Much work has already taken place at ground zero since the 2001 terrorism attack in which hijacked airliners felled the center’s Twin Towers.

Two skyscrapers, a memorial and a transit hub are already under construction. But the building of other planned towers has been stalled because of financing battles between the Port Authority and site developer Larry Silverstein.

Bloomberg laid some of the blame for the delays at the feet of the Port Authority, and urged them to either build now, “or just get out of the way.”

“They cannot leave a hole in the ground down where this tragedy took place and slow development for all of southern Manhattan,” he said.

“We agree with the mayor that the site should move forward … but a public bailout is not the answer,” Port Authority spokesman Stephen Sigmund said in a statement.

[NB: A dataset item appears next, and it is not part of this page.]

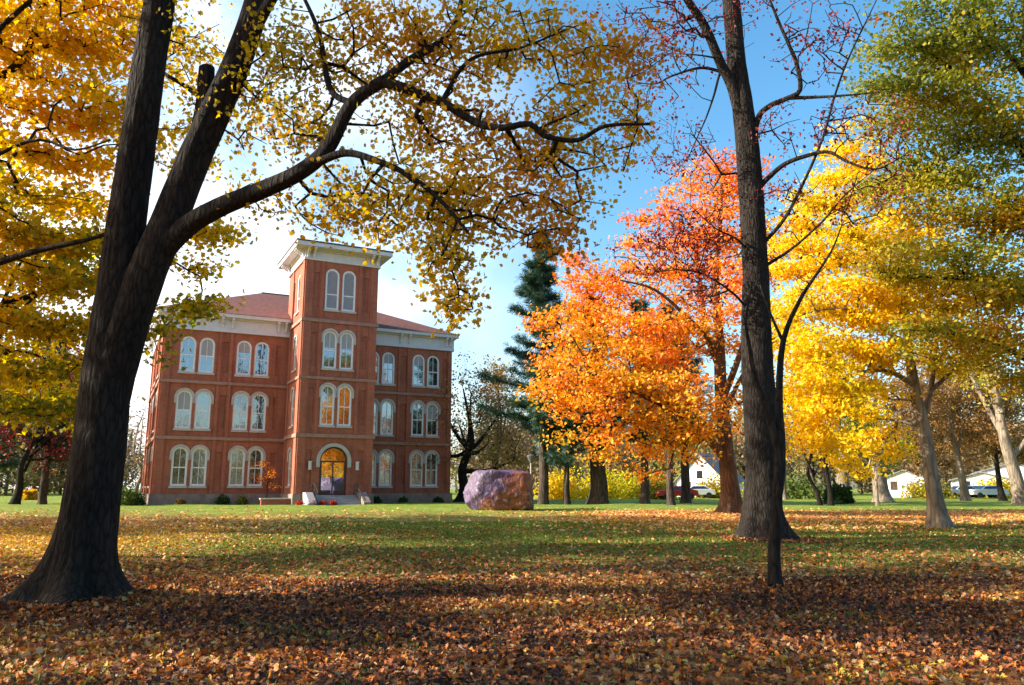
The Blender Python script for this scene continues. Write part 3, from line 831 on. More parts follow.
def make_hall():
    TH = R(27); GZ = 0.30
    root = thing('brick_hall', 'three storey red brick hall with a square tower and white cornices across the lawn', 'building', (-27.2, 60.0, GZ), TH)
    Wd, D, T0, T1, PR, TB = 24.3, 17.5, 9.63, 15.6, 4.8, 1.4
    def fr(o, e, n):
        return lambda s, d, z: (o[0] + e[0] * s + n[0] * d, o[1] + e[1] * s + n[1] * d, z - GZ)
    FW = fr((0, 0), (1, 0), (0, -1))
    LW = fr((0, D), (0, -1), (-1, 0))
    RW = fr((Wd, 0), (0, 1), (1, 0))
    BW = fr((Wd, D), (-1, 0), (0, 1))
    TF = fr((T0, -PR), (1, 0), (0, -1))
    TL = fr((T0, TB), (0, -1), (-1, 0))
    TR = fr((T1, -PR), (0, 1), (1, 0))
    TK = fr((T1, TB), (-1, 0), (0, 1))
    g = random.Random(5)
    Z0, ZT = 0.1, 14.1
    floors = [(1.75, 4.75), (6.15, 9.15), (10.6, 13.45)]
    ww = 1.16
    def pier_recess(s0, s1):
        out = []
        for a, b in ((1.9, 4.4), (6.3, 8.9), (10.7, 13.2)): out.append(rect(s0, s1, a, b))
        return out
    def facade(F, s0, s1, pairs, recs, name):
        holes = [arch(c + dx, a, b, ww) for c in pairs for dx in (-0.70, 0.70) for a, b in floors]
        rec = [r for q in recs for r in pier_recess(*q)]
        mb = MB(); wall(mb, F, rect(s0, s1, Z0, ZT), holes, rec); mb.build(name, BRICK, root)
        for c in pairs:
            for dx in (-0.70, 0.70):
                for i, (a, b) in enumerate(floors):
                    window(F, root, c + dx, a, b, ww, i < 2, 'sash', g.choice([0, 0, 0, 0.35, 0.5]) if i else 0)
    facade(FW, 0, T0, (2.5, 6.73), ((4.35, 4.85), (8.55, 8.95)), 'wing_wall')
    facade(FW, T1, Wd, (17.57, 21.8), ((19.45, 19.95), (23.45, 23.85)), 'wing_wall')
    facade(LW, 0, D, (3.6, 8.75, 13.9), ((5.95, 6.45), (11.1, 11.6)), 'side_wall')
    facade(RW, 0, D, (), ((3.6, 4.4), (8.4, 9.2), (13.1, 13.9)), 'side_wall')
    mb = MB(); wall(mb, BW, rect(0, Wd, Z0, ZT), []); mb.build('back_wall', BRICK, root)
    # shallow pilasters at corners
    pl = [(FW, 0.0, 0.75), (FW, 8.2 + 1.0, T0), (FW, Wd - 0.32, Wd), (LW, D - 0.75, D), (LW, 0.0, 0.75)]
    for F, a, b in ((FW, 0.03, 0.62), (FW, 4.05, 4.30), (FW, 4.90, 5.15), (FW, 19.15, 19.40), (FW, 20.0, 20.25), (FW, 23.9, Wd - 0.03), (FW, 16.0, 16.25),
                    (LW, D - 0.7, D - 0.05), (LW, 0.05, 0.7), (LW, 5.6, 5.9), (LW, 6.5, 6.8), (LW, 10.75, 11.05), (LW, 11.65, 11.95)):
        MB().fbox(F, a, b, -0.02, 0.11, 1.153, 14.06).build('pilaster', BRICK, root)
    # string courses and the base
    for F, a, b in ((FW, -0.15, T0 - 0.01), (FW, T1 + 0.01, Wd + 0.15), (LW, -0.15, D - 0.01), (RW, 0.01, D + 0.15)):
        MB().fbox(F, a, b, -0.03, 0.16, 5.30, 5.55).build('string_course', STONE, root)
        MB().fbox(F, a, b, -0.03, 0.16, 9.70, 9.93).build('string_course', STONE, root)
        MB().fbox(F, a, b, -0.03, 0.19, Z0, 1.15).build('base_course', BASEST, root)
        # cornice: architrave, frieze and eaves
        cb = MB()
        cb.fbox(F, a - 0.03, b, -0.03, 0.20, 13.98, 14.16)
        cb.fbox(F, a, b, -0.03, 0.13, 14.163, 15.02)
        cb.fbox(F, a - 0.10, b, -0.03, 0.28, 15.023, 15.14)
        cb.build('frieze', WHITE, root)
    # brackets in pairs under the eaves
    def bracket(F, s, zt, dp, h, wd=0.2):
        prof = [(0.13, zt - h), (0.22, zt - h), (0.28, zt - h * 0.6), (dp * 0.62, zt - h * 0.38), (dp * 0.9, zt - h * 0.15), (dp * 0.9, zt), (0.13, zt)]
        n = len(prof); mb = MB()
        mb.add([F(s - wd / 2, d, z) for d, z in prof] + [F(s + wd / 2, d, z) for d, z in prof],
               [tuple(range(n))[::-1], tuple(range(n, 2 * n))] + [(i, (i + 1) % n, n + (i + 1) % n, n + i) for i in range(n)])
        mb.build('bracket', WHITE, root)
    for s in (0.2, 0.62, 4.2, 5.0, 8.6, 9.2, 16.3, 16.75, 19.3, 20.1, 23.65, 24.1): bracket(FW, s, 15.135, 0.62, 0.80)
    for s in (0.3, 0.7, 6.0, 6.5, 11.1, 11.6, 16.8, 17.2): bracket(LW, s, 15.135, 0.62, 0.80)
    ob = MB()
    x0, x1, y0, y1 = -0.62, Wd + 0.45, -0.62, D + 0.62
    ob.box(x0, x1, y0, -0.0, 15.143 - GZ, 15.45 - GZ); ob.box(x0, x1, D, y1, 15.143 - GZ, 15.45 - GZ)
    ob.box(x0, -0.0, 0.003, D - 0.003, 15.143 - GZ, 15.45 - GZ); ob.box(Wd, x1, 0.003, D - 0.003, 15.143 - GZ, 15.45 - GZ)
    ob.build('eaves', WHITE, root, 0.03)
    # hip roof
    rz = 19.7 - GZ; ez = 15.455 - GZ; h = D / 2
    rb = MB(); e = 0.06
    rb.add([(x0 - e, y0 - e, ez), (x1 + e, y0 - e, ez), (x1 + e, y1 + e, ez), (x0 - e, y1 + e, ez), (h - 0.3, h, rz), (Wd - h + 0.3, h, rz)],
           [(0, 1, 5, 4), (1, 2, 5), (2, 3, 4, 5), (3, 0, 4), (0, 3, 2, 1)])
    roof = rb.build('roof', SHINGLE, root)
    MB().tube([(h - 0.3, h, rz), (Wd - h + 0.3, h, rz)], 0.09, 6).build('ridge_cap', DARKROOF, roof)
    # ---------------- tower
    TW, TZ = T1 - T0, 19.6
    tw = 1.12
    c = TW / 2 - 0.1
    tfl = [(6.4, 9.6, True), (10.9, 13.95, True), (15.65, 19.05, False)]
    holes = [arch(c + dx, a, b, tw) for dx in (-0.68, 0.68) for a, b, _ in tfl]
    door = arch(c, 1.05, 4.75, 2.15)
    holes.append(door)
    rec = []
    for s0 in (0.75, TW - 1.15):
        rec += [rect(s0, s0 + 0.4, 1.9, 4.5), rect(s0, s0 + 0.4, 6.5, 9.3), rect(s0, s0 + 0.4, 11.0, 13.7), rect(s0, s0 + 0.4, 15.7, 18.6)]
    mb = MB(); wall(mb, TF, rect(0, TW, Z0, TZ), holes, rec); mb.build('tower_wall', BRICK, root)
    for dx in (-0.68, 0.68):
        for k, (a, b, hd) in enumerate(tfl):
            window(TF, root, c + dx, a, b, tw, hd, 'sash' if k < 2 else 'louver', (0.0, 0.45, 0)[k])
    sl = PR + TB
    for F, cs, low in ((TL, TB + PR / 2, Z0), (TR, PR / 2, Z0)):
        sh = [(1.75, 4.6), (6.4, 9.4), (10.9, 13.7), (15.65, 18.9)]
        hs = [arch(cs, a, b, 1.0) for a, b in sh]
        mb = MB(); wall(mb, F, rect(0, sl, low, TZ), hs, [rect(cs - 1.6, cs - 1.25, 15.8, 18.5), rect(cs + 1.25, cs + 1.6, 15.8, 18.5), rect(cs + 1.25, cs + 1.6, 11, 13.6)]); mb.build('tower_wall', BRICK, root)
        for k, (a, b) in enumerate(sh): window(F, root, cs, a, b, 1.0, k < 3, 'sash' if k < 3 else 'louver')
    mb = MB(); wall(mb, TK, rect(0, TW, 15.0, TZ), []); mb.build('tower_wall', BRICK, root)
    for z, hh in ((5.45, 0.28), (9.98, 0.22), (14.55, 0.26)):
        mb = MB(); mb.box(T0 - 0.14, T1 + 0.14, -PR - 0.14, -0.17 if z < 13 else TB + 0.14, z - GZ, z + hh - GZ); mb.build('string_course', STONE, root)
    mb = MB()
    mb.box(T0 - 0.17, T0 + 2.0 - 0.17, -PR - 0.17, -0.2, Z0 - GZ, 1.15 - GZ); mb.box(T0 + c + 1.4, T1 + 0.17, -PR - 0.17, -0.2, Z0 - GZ, 1.15 - GZ)
    mb.build('base_course', BASEST, root)
    for s0, s1 in ((0.02, 0.62), (TW - 0.62, TW - 0.02), (1.25, 1.5), (TW - 1.6, TW - 1.35)):
        MB().fbox(TF, s0, s1, -0.02, 0.09, 5.735 if 1 < s0 < 5 else 1.155, 19.55).build('pilaster', BRICK, root)
    for F in (TL,):
        for s0, s1 in ((sl - 0.6, sl - 0.02), (TB + 0.25, TB + 0.75)):
            MB().fbox(F, s0, s1, -0.02, 0.09, 1.155, 19.55).build('pilaster', BRICK, root)
    fb = MB()
    fb.box(T0 - 0.16, T1 + 0.16, -PR - 0.16, TB + 0.16, 19.55 - GZ, 19.75 - GZ)
    fb.box(T0 - 0.10, T1 + 0.10, -PR - 0.10, TB + 0.10, 19.753 - GZ, 20.3 - GZ)
    fb.box(T0 - 0.22, T1 + 0.22, -PR - 0.22, TB + 0.22, 20.303 - GZ, 20.45 - GZ)
    fb.build('frieze', WHITE, root, 0.02)
    ov = 0.92
    MB().box(T0 - ov, T1 + ov, -PR - ov, TB + ov, 20.453 - GZ, 20.80 - GZ).build('eaves', WHITE, root, 0.03)
    for s in (0.15, 0.6, TW - 0.6, TW - 0.15): bracket(TF, s, 20.448, 0.9, 0.75)
    for s in (sl - 0.15, sl - 0.6, 0.15, 0.6): bracket(TL, s, 20.448, 0.9, 0.75)
    rb = MB(); q = ov + 0.06
    xm, ym = (T0 + T1) / 2, (TB - PR) / 2
    rb.add([(T0 - q, -PR - q, 20.803 - GZ), (T1 + q, -PR - q, 20.803 - GZ), (T1 + q, TB + q, 20.803 - GZ), (T0 - q, TB + q, 20.803 - GZ),
            (T0 - q, -PR - q, 20.90 - GZ), (T1 + q, -PR - q, 20.90 - GZ), (T1 + q, TB + q, 20.90 - GZ), (T0 - q, TB + q, 20.90 - GZ), (xm, ym, 21.5 - GZ)],
           [(0, 3, 2, 1), (0, 1, 5, 4), (1, 2, 6, 5), (2, 3, 7, 6), (3, 0, 4, 7), (4, 5, 8), (5, 6, 8), (6, 7, 8), (7, 4, 8)])
    rb.build('tower_roof', DARKROOF, root)
    # ---------------- entrance
    inn = arch(c, 1.05 + 0.1, 4.75 - 0.12, 2.15 - 0.24, 0)
    db = MB(); ring(db, TF, door, inn, -0.21, -0.12)
    db.fbox(TF, c - 0.95, c + 0.95, -0.20, -0.13, 3.55, 3.68); db.fbox(TF, c - 0.05, c + 0.05, -0.195, -0.135, 1.15, 3.55)
    for k in (-1, 1):
        db.fbox(TF, c + k * 0.93 - 0.06, c + k * 0.93 + 0.06, -0.195, -0.14, 1.15, 3.55)
        db.fbox(TF, c + k * 0.48 - 0.38, c + k * 0.48 + 0.38, -0.193, -0.14, 1.15, 1.42)
    dr = db.build('door', WOODDOOR, root)
    pb = MB(); plate(pb, TF, inn, -0.17); pb.build('pane', DOORGLASS, dr)
    for k in (-1, 1): MB().tube([TF(c + k * 0.12, -0.10, 2.0), TF(c + k * 0.12, -0.10, 2.5)], 0.02, 6).build('handle', BLACK, dr)
    hb = MB(); n = 18; rr0, rr1, sz = 1.09, 1.36, 4.75 - 2.15 / 2
    A = [(c + rr1, sz - 0.5)] + [(c + rr1 * math.cos(PI * k / n), sz + rr1 * math.sin(PI * k / n)) for k in range(n + 1)] + [(c - rr1, sz - 0.5)]
    B = [(c + rr0, sz - 0.5)] + [(c + rr0 * math.cos(PI * k / n), sz + rr0 * math.sin(PI * k / n)) for k in range(n + 1)] + [(c - rr0, sz - 0.5)]
    m = len(A)
    hb.add([TF(s, 0.12, z) for s, z in A] + [TF(s, 0.12, z) for s, z in B] + [TF(s, -0.02, z) for s, z in A] + [TF(s, -0.1, z) for s, z in B],
           [(i, i + 1, m + i + 1, m + i) for i in range(m - 1)] + [(i, 2 * m + i, 2 * m + i + 1, i + 1) for i in range(m - 1)] + [(m + i, m + i + 1, 3 * m + i + 1, 3 * m + i) for i in range(m - 1)]
           + [(0, m, 3 * m, 2 * m), (m - 1, 2 * m + m - 1, 3 * m + m - 1, 2 * m - 1)])
    hb.build('door_arch', PALESTONE, root)
    for k in (-1, 1):
        lb = MB(); s = c + k * 1.85
        lb.fbox(TF, s - 0.10, s + 0.10, 0.02, 0.24, 3.05, 3.55)
        lb.fbox(TF, s - 0.13, s + 0.13, 0.003, 0.27, 3.553, 3.63); lb.fbox(TF, s - 0.12, s + 0.12, 0.003, 0.26, 2.97, 3.047)
        lb.build('wall_lantern', WHITE, root, 0.01)
    sb = MB()
    for i in range(5):
        z = 1.04 - i * 0.165
        sb.fbox(TF, c - 1.75, c + 1.75, -0.02 if i == 0 else 0.9 + 0.32 * (i - 1), 0.9 + 0.32 * i, z - 0.7 if i == 0 else 0.15, z)
    sb.build('steps', STEPST, root, 0.015)
    for k in (-1, 1):
        s = c + k * 2.05
        ck = MB(); pr = [(0.2, 0.1), (2.55, 0.1), (2.55, 0.55), (1.2, 1.28), (0.2, 1.28)]
        ck.add([TF(s - 0.28, d, z) for d, z in pr] + [TF(s + 0.28, d, z) for d, z in pr], [tuple(range(5))[::-1], tuple(range(5, 10))] + [(i, (i + 1) % 5, 5 + (i + 1) % 5, 5 + i) for i in range(5)])
        ck.build('step_cheek', STEPST if k < 0 else BASEST, root, 0.02)
        hr = MB(); s2 = c + k * 1.62
        hr.tube([TF(s2, 0.3, 1.9), TF(s2, 0.95, 1.9), TF(s2, 2.2, 1.25)], 0.035, 8)
        for d, zb, zt in ((0.3, 1.0, 1.9), (0.95, 0.9, 1.9), (2.2, 0.3, 1.25)): hr.tube([TF(s2, d, zb), TF(s2, d, zt)], 0.025, 6)
        hr.tube([TF(s2, 0.3, 1.5), TF(s2, 0.95, 1.5), TF(s2, 2.2, 0.85)], 0.02, 6)
        hr.build('handrail', BLACK, root)
    return root
make_hall()
def hall_pt(s, d):                                # a spot s along the facade and d in front of it
    c, q = math.cos(R(27)), math.sin(R(27))
    return -27.2 + c * s + q * d, 60 + q * s - c * d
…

He said the agency would continue to work for “a rational plan.”

The authority wants more private sector cash for the project than Silverstein has offered and prefers to delay construction on two of the towers until the real estate market improves.

Silverstein recently proposed ending the logjam by putting more of his own money into the project and making it more economically viable by scrapping one of its four planned skyscrapers.